Cause He Damn Sure Can't Help You Now...

Infidelity Conversation 1: He Doesn’t Apologize Enough for Cheating

“Husband Cheated, but He’s Sick of Apologizing”

You don’t know how many times you need your wayward husband to apologize for cheating on you, but once damn sure isn’t enough. You don’t care if he has to tell you he’s sorry every hour on the hour, but he’s angry and insists he’s apologized more than enough times for his infidelity, and doesn’t feel a need to repeat this.

Most cheating men feel apologies are the first step to reconciliation and are ready to move forward once they’ve issued one. Once they’ve apologized, men also don’t want to drag out the apology, but many women want to talk about what happened and why the apology was necessary to begin with. If a man feels that providing you another apology is a gateway to bringing up the past (something most men hate), then he’ll resist giving one so that he doesn’t have to rehash all the details of his affair once more.

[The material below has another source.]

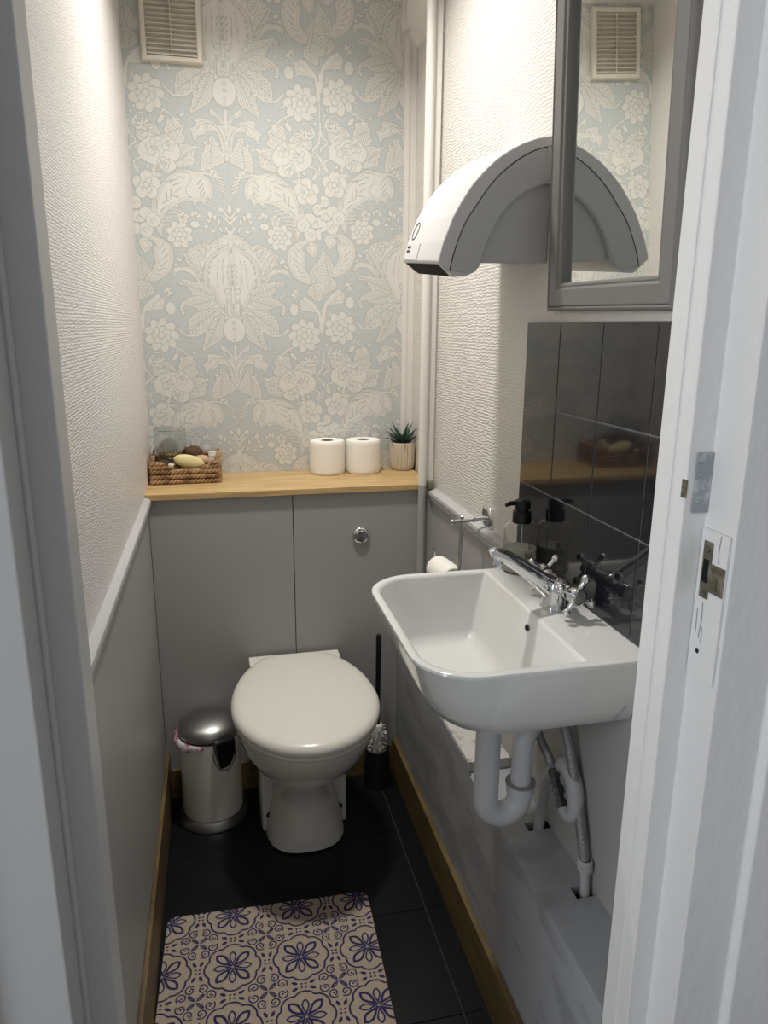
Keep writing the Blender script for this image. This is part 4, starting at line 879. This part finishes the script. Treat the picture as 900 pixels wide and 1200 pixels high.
# ------------------------------------------------------------------ toilet roll holder
t = thing('toilet_roll_holder', 'chrome swing-arm toilet roll holder on the right wall by the dado rail', 'roll holder', (0.8235, -0.455, 0.955))
b = new(); lathe(b, [(0.034, 0.0), (0.034, 0.003), (0.031, 0.007), (0.022, 0.0095), (0.010, 0.011), (0.0, 0.011)], (0.824, -0.455, 0.957), (-1, 0, 0), 36); obj('wall_rose', b, 'chrome', t, 50)
b = new(); tube(b, [(0.814, -0.455, 0.957), (0.77, -0.450, 0.953), (0.742, -0.446, 0.950)], [0.006, 0.005, 0.005], 12)
ball(b, (0.738, -0.4455, 0.9495), 0.0065); ball(b, (0.790, -0.452, 0.955), 0.0085, (1.2, 0.8, 0.8)); obj('arm', b, 'chrome', t, 50)
b = new(); tube(b, [(0.760, -0.449, 0.960), (0.760, -0.448, 0.95), (0.758, -0.447, 0.86), (0.757, -0.446, 0.822), (0.752, -0.436, 0.814), (0.746, -0.42, 0.813), (0.735, -0.33, 0.814), (0.734, -0.322, 0.819), (0.733, -0.318, 0.846)], 0.0046, 12, 0, 4); obj('hanging_rod', b, 'chrome', t, 60)
toilet_roll((0.7480, -0.434, 0.7990), (-0.115, 1, 0.01), 'white toilet roll hanging on the chrome holder behind the basin', None, 0.033, 0.098)

# ------------------------------------------------------------------ wall vent
vx0, vx1, vz0, vz1 = 0.050, 0.213, 2.093, 2.290
t = thing('wall_vent', 'cream plastic louvred vent grille high on the damask wall', 'vent', ((vx0 + vx1) / 2, YB, vz0))
def sweep_rect(b, prof, y0):
    rings = [[Vector((x, y0 - h, z)) for x, z in ((vx0 + d, vz0 + d), (vx1 - d, vz0 + d), (vx1 - d, vz1 - d), (vx0 + d, vz1 - d))] for d, h in prof]
    loft(b, rings, True, True)
b = new(); sweep_rect(b, [(0.0, 0.0), (0.0, 0.011), (0.002, 0.015), (0.004, 0.0165), (0.013, 0.0165), (0.015, 0.014), (0.015, 0.003)], YB); obj('frame', b, 'vent', t, 30)
for k in range(14):
    z = vz0 + 0.0185 + k * 0.0122
    b = new(); put(b, [(vx0 + 0.0155, YB - 0.0045, z + 0.0085), (vx1 - 0.0155, YB - 0.0045, z + 0.0085), (vx1 - 0.0155, YB - 0.0150, z), (vx0 + 0.0155, YB - 0.0150, z),
                       (vx0 + 0.0155, YB - 0.0045, z + 0.0070), (vx1 - 0.0155, YB - 0.0045, z + 0.0070), (vx1 - 0.0155, YB - 0.0150, z - 0.0016), (vx0 + 0.0155, YB - 0.0150, z - 0.0016)],
                   [(0, 3, 2, 1), (4, 5, 6, 7), (3, 7, 6, 2), (0, 1, 5, 4), (0, 4, 7, 3), (1, 2, 6, 5)])
    obj('slat', b, 'vent', t, flat=True)
b = new(); xm = (vx0 + vx1) / 2; box(b, xm - 0.0012, xm + 0.0012, YB - 0.0163, YB - 0.003, vz0 + 0.015, vz1 - 0.015, 0.0003); obj('centre_bar', b, 'vent', t)

# ------------------------------------------------------------------ hand dryer
arc = [(0.614, 1.512), (0.6155, 1.520), (0.623, 1.548), (0.641, 1.593), (0.657, 1.621), (0.675, 1.647), (0.696, 1.670), (0.718, 1.690), (0.742, 1.706), (0.767, 1.719), (0.795, 1.729), (0.8238, 1.736)]
inn = [(0.8238, 1.656), (0.800, 1.650), (0.783, 1.641), (0.763, 1.628), (0.745, 1.612), (0.728, 1.592), (0.713, 1.566), (0.704, 1.542), (0.698, 1.519)]
bot = [(0.694, 1.507), (0.684, 1.4965), (0.671, 1.4905), (0.650, 1.4880), (0.645, 1.4880)]
t = thing('hand_dryer', 'white half-arch electric hand dryer sticking out from the right wall', 'hand dryer', (0.72, -0.575, 1.49))
YN, YF = -0.712, -0.452
def tilt_dryer(o):
    for v in o.data.vertices: v.co.z += (v.co.y + WORLD[o.parent.name].y - YN) * 0.085
arc = [(min(x - 0.007 * (x < 0.8), x), z) for x, z in arc]; inn = [(x - 0.007 * (x < 0.8), z) for x, z in inn]; bot = [(x - 0.007, z) for x, z in bot]
b = new(); prism(b, arc + inn + bot, 'Y', YN, YF, 0.004, 0, 3); obj('body', b, 'dryer', t, 28)
b = new(); core = [(0.6895, 1.513)] + [(x - 0.004 * (x < 0.82), z + 0.004) for x, z in inn[::-1]] + [(0.8238, 1.516), (0.760, 1.514)]
prism(b, core, 'Y', YN + 0.012, YF - 0.018, 0.003, 0, 2); obj('core_panel', b, 'dryershade', t, 28)
seam = [(x - 0.007 * (x < 0.81), z) for x, z in [(0.6365, 1.499), (0.6405, 1.520), (0.651, 1.553), (0.664, 1.583), (0.682, 1.610), (0.703, 1.640), (0.725, 1.664), (0.749, 1.684), (0.774, 1.700), (0.800, 1.711), (0.8236, 1.718)]]
for y, s in ((YN, -1), (YF, 1)):
    b = new(); sp = spline([(x, 0, z) for x, z in seam], 4); P2 = [(p.x + 0.002, p.z - 0.001) for p in sp]
    P2 = [(min(x, 0.8236), z) for x, z in P2] + [(min(x, 0.8236), z - 0.003 if i == 0 else z + 0.0035) for i, (x, z) in enumerate(inn[:-1])] + [(0.6875, 1.521), (0.683, 1.508), (0.675, 1.5), (0.662, 1.4955)]
    prism(b, P2, 'Y', min(y, y + s * 0.0016), max(y, y + s * 0.0016), 0.0006, 0, 1); o = obj('side_panel', b, 'dryershade', t, 28)
    b = new(); tube(b, [(p.x, y + s * 0.0002, p.z) for p in sp], 0.0009, 6); obj('panel_seam', b, 'print', t, 60)
n_ = Vector((-0.612, 0, -0.791)); q0, q1 = Vector((0.6105, 0, 1.5085)), Vector((0.6355, 0, 1.4890)); b = new(); vv = []
for off in (0.0007, -0.004):
    for p, y in ((q0, YN + 0.016), (q1, YN + 0.026), (q1, YF - 0.026), (q0, YF - 0.016)): vv.append(Vector((p.x, y, p.z)) + n_ * off)
put(b, vv, [(0, 1, 2, 3), (7, 6, 5, 4), (0, 4, 5, 1), (1, 5, 6, 2), (2, 6, 7, 3), (3, 7, 4, 0)]); obj('air_outlet', b, 'blackgap', t, flat=True)
def onface(z):
    for (xa, za), (xb, zb) in zip(arc, arc[1:]):
        if za <= z <= zb: return xa + (xb - xa) * (z - za) / (zb - za)
    return 0.6142
b = new(); tube(b, [(onface(1.572 + 0.0165 * math.sin(a)) - 0.0004, -0.488 + 0.0165 * math.cos(a), 1.572 + 0.0165 * math.sin(a)) for a in np.linspace(0, 2 * PI, 41)], 0.0011, 6); obj('logo_ring', b, 'print', t, 60)
b = new(); g = [(y, z) for z in np.linspace(1.500, 1.545, 6) for y in (-0.466, -0.556)]
loft(b, [[Vector((onface(z) - 0.0012, -0.462, z)), Vector((onface(z) - 0.0012, -0.560, z)), Vector((onface(z) + 0.002, -0.560, z)), Vector((onface(z) + 0.002, -0.462, z))] for z in np.linspace(1.516, 1.547, 7)]); lb = obj('label_plate', b, 'dryer', t, 30)
b = new()
for r_, (za, zb) in enumerate(((1.538, 1.543), (1.530, 1.535))):
    y = -0.470
    for w_ in ((0.006, 0.004, 0.007, 0.004), (0.005, 0.006, 0.003, 0.005))[r_]:
        put(b, [(onface(z) - 0.0016, yy, z) for z in (za, zb) for yy in (y, y - w_)], [(0, 1, 3, 2)]); y -= w_ + 0.0018
obj('label_print', b, 'print', lb, flat=True)
b = new(); box(b, 0.806, 0.812, YN - 0.003, YN - 0.0005, 1.703, 1.716, 0.0008); obj('latch', b, 'dryershade', t)
for o in list(t.children) + list(lb.children): tilt_dryer(o)

# ------------------------------------------------------------------ mirror in a grey moulded frame, leaning off the wall
UU = Vector((0, -1, -0.0155)).normalized(); VV = Vector((-0.040, 0, 1)); VV = (VV - UU * VV.dot(UU)).normalized(); WW = UU.cross(VV).normalized()
P0 = Vector((0.8070, -0.745, 1.4290)); MWD, MHT = 0.396, 0.545
MX = Matrix(((UU.x, VV.x, WW.x, P0.x), (UU.y, VV.y, WW.y, P0.y), (UU.z, VV.z, WW.z, P0.z), (0, 0, 0, 1)))
t = thing('wall_mirror', 'tall mirror in a grey moulded frame hung over the black tiles', 'mirror', P0 + UU * (MWD / 2))
b = new()
prof = [(0.0, -0.0165), (0.0, -0.004), (0.002, -0.0012), (0.005, 0.0), (0.0065, -0.0012), (0.0075, -0.0030), (0.009, -0.0012), (0.0115, -0.0004), (0.036, -0.0004), (0.0385, -0.0024), (0.040, -0.0040), (0.0425, -0.0032), (0.0455, -0.0044), (0.047, -0.0062), (0.0475, -0.0070), (0.0480, -0.0150), (0.0480, -0.0165)]
loft(b, [[MX @ Vector((u, v, w)) for u, v in ((d, d), (MWD - d, d), (MWD - d, MHT - d), (d, MHT - d))] for d, w in prof], False, False)
loft(b, [[MX @ Vector((u, v, w)) for u, v in ((d, d), (MWD - d, d), (MWD - d, MHT - d), (d, MHT - d))] for d, w in ((0.0, -0.0165), (0.0480, -0.0165))], False, False)
obj('frame', b, 'framegrey', t, 20)
b = new(); box(b, 0.0475, MWD - 0.0475, 0.0475, MHT - 0.0475, -0.0165, -0.0155, 0, 0, 1, MX); obj('mirror_glass', b, 'mirror', t, flat=True)

# ------------------------------------------------------------------ worn door furniture on the right jamb
b = new(); box(b, 0.7240, 0.7445, -1.3428, -1.3403, 1.1966, 1.2657, 0.0006)
for z in (1.2100, 1.2235, 1.2407, 1.2561): lathe(b, [(0.0032, 0.0), (0.0028, 0.0012), (0.0, 0.0014)], (0.7295 + 0.008 * (int(z * 1000) % 2), -1.3427, z), (0, -1, 0), 10)
tag(obj('catch_plate', b, 'plate', None, 30), 'upper paint smeared metal catch plate on the right door jamb', 'catch plate')
b = new(); prism(b, [(0.7138, -1.3407), (0.7160, -1.3407), (0.7170, -1.334), (0.7138, -1.333)], 'Z', 1.2139, 1.2350)
tag(obj('keep_notch', b, 'aged'), 'small dark worn notch in the jamb edge beside the catch plate', 'notch')
SX, SY = 0.745, -1.34
t = thing('strike_plate', 'lower bare metal strike plate set in a patched white block on the right jamb', 'strike plate', (SX, SY - 0.025, 0.95))
b = new(); box(b, SX - 0.0035, SX - 0.0002, SY - 0.048, SY - 0.0012, 1.0008, 1.1793, 0.0008); obj('patch_block', b, 'gloss', t)
b = new(); box(b, SX - 0.0052, SX - 0.0032, SY - 0.024, SY - 0.009, 1.0987, 1.1659, 0.0005); box(b, SX - 0.0052, SX - 0.0032, SY - 0.048, SY - 0.0232, 1.1083, 1.1419, 0.0008); box(b, SX - 0.0062, SX - 0.0048, SY - 0.0375, SY - 0.024, 1.1131, 1.1361, 0.0005); obj('metal_plate', b, 'aged', t, 30)
b = new(); box(b, SX - 0.0058, SX - 0.0049, SY - 0.021, SY - 0.012, 1.1179, 1.1448, 0.0); obj('latch_slot', b, 'blackgap', t, flat=True)
for z in (1.1572, 1.1045):
    b = new(); lathe(b, [(0.0042, 0), (0.0038, 0.0015), (0.0, 0.0017)], (SX - 0.0051, SY - 0.0165, z), (-1, 0, 0), 12); obj('screw', b, 'darksteel', t)
for pts in ([(-0.035, 1.1774), (-0.0335, 1.1592), (-0.035, 1.1448)], [(-0.017, 1.0930), (-0.0185, 1.0728), (-0.016, 1.0488)], [(-0.0205, 1.0632), (-0.021, 1.0440)], [(-0.009, 1.0824), (-0.010, 1.0536)]):
    b = new(); tube(b, [(SX - 0.0037, SY + y, z) for y, z in pts], 0.0006, 5); obj('crack', b, 'rubber', t)
b = new(); lathe(b, [(0.0035, 0), (0.003, 0.0006)], (SX - 0.0035, SY - 0.0165, 1.0325), (-1, 0, 0), 8); obj('nail_hole', b, 'print', t)

# ------------------------------------------------------------------ light
w = bpy.data.worlds.new('World'); S.world = w; w.use_nodes = True
w.node_tree.nodes['Background'].inputs['Color'].default_value = (0.76, 0.78, 0.82, 1); w.node_tree.nodes['Background'].inputs['Strength'].default_value = 0.42
def lamp(name, kind, loc, energy, col, size, target=None, size_y=None, shape=None):
    d = bpy.data.lights.new(name, kind); d.energy = energy; d.color = col
    if kind == 'AREA':
        d.shape = shape or 'DISK'; d.size = size
        if size_y: d.size_y = size_y
    else: d.shadow_soft_size = size
    o = bpy.data.objects.new(name, d); C.objects.link(o); o.location = loc
    if target: o.rotation_euler = (Vector(target) - Vector(loc)).to_track_quat('-Z', 'Y').to_euler()
    return o
lamp('assumed_ceiling_lamp', 'AREA', (0.385, -0.38, 2.47), 13.4, (1.0, 0.98, 0.945), 0.16, (0.385, -0.38, 0)).data.spread = math.radians(132)  # unseen lamp, assumed from where the shadows fall; no fitting is built
lamp('assumed_hall_daylight', 'AREA', (-2.0, -2.35, 1.8), 37, (0.85, 0.92, 1.0), 1.0, (0.8, -1.2, 1.2), 1.2, 'RECTANGLE')  # added area light standing for assumed hall daylight; no window is built

# ------------------------------------------------------------------ camera
yaw, pitch, roll = 0.2243, 0.2485, 0.0067
fwd = Vector((math.sin(yaw) * math.cos(pitch), math.cos(yaw) * math.cos(pitch), -math.sin(pitch)))
rt = Vector((math.cos(yaw), -math.sin(yaw), 0)); up = rt.cross(fwd)
r2 = rt * math.cos(roll) + up * math.sin(roll); u2 = -rt * math.sin(roll) + up * math.cos(roll)
cd = bpy.data.cameras.new('camera'); co = bpy.data.objects.new('camera', cd); C.objects.link(co)
co.matrix_world = Matrix(((r2.x, u2.x, -fwd.x, 0.2043), (r2.y, u2.y, -fwd.y, -2.0504), (r2.z, u2.z, -fwd.z, 1.40), (0, 0, 0, 1)))
cd.sensor_fit = 'VERTICAL'; cd.sensor_height = 36.0; cd.lens = 36.0 * 858.27 / 1200; cd.clip_start = 0.02
S.camera = co
S.view_settings.view_transform = 'Standard'; S.view_settings.look = 'None'; S.view_settings.exposure = 0.0; S.view_settings.gamma = 1.0
S.view_settings.use_curve_mapping = False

Of course, it’s wise for a cheating husband to apologize to his wife for cheating on her, but ultimately, his actions must speak louder than words. Look for your husband to show that he’s sorry with his actions instead of his sweet apologies. Ways men apologize include helping out more around the house, buying lavish gifts or running errands.

If you feel the need to talk to him about apologizing more often, then simply tell your husband that his apologies serve to assure you of his love for you, and don’t represent a lack of belief in his past ones. Reinforce that you want periodic reassurances of his love to remind you of his love and to show he does care about his infidelity’s impact on you and the relationship.

  • Scrappydoo

    This is not good advice. If you require someone to repeat an apology over and over again, beyond what they feel is necessary given that it is only a gesture and not necessarily true contrition, they will resent you for it. Eventually they will stop being sorry. I'm not sure of a way around this, so I have no alternative solution. Sorry.

    • admin

      Hello!

      I actually agree with you. I tell women that it's great that someone apologizes, but the best recourse is to look at their actions. Actions speak louder than words… so if someone says sorry but their attitude doesn't convey this remorse, then the situation is extremely… unlikely to have positive recourse.

      I also believe forcing someone to apologize repeatedly also allows that person to become less sincere over their apology.

      The only solution is to accept this person's behavior and what is tells you. Are they really sorry? Are you really willing to work it out? If they cheat again, will you be prepared to leave, or still willing to stay? The only people who know how the relationship will go are the two people within it.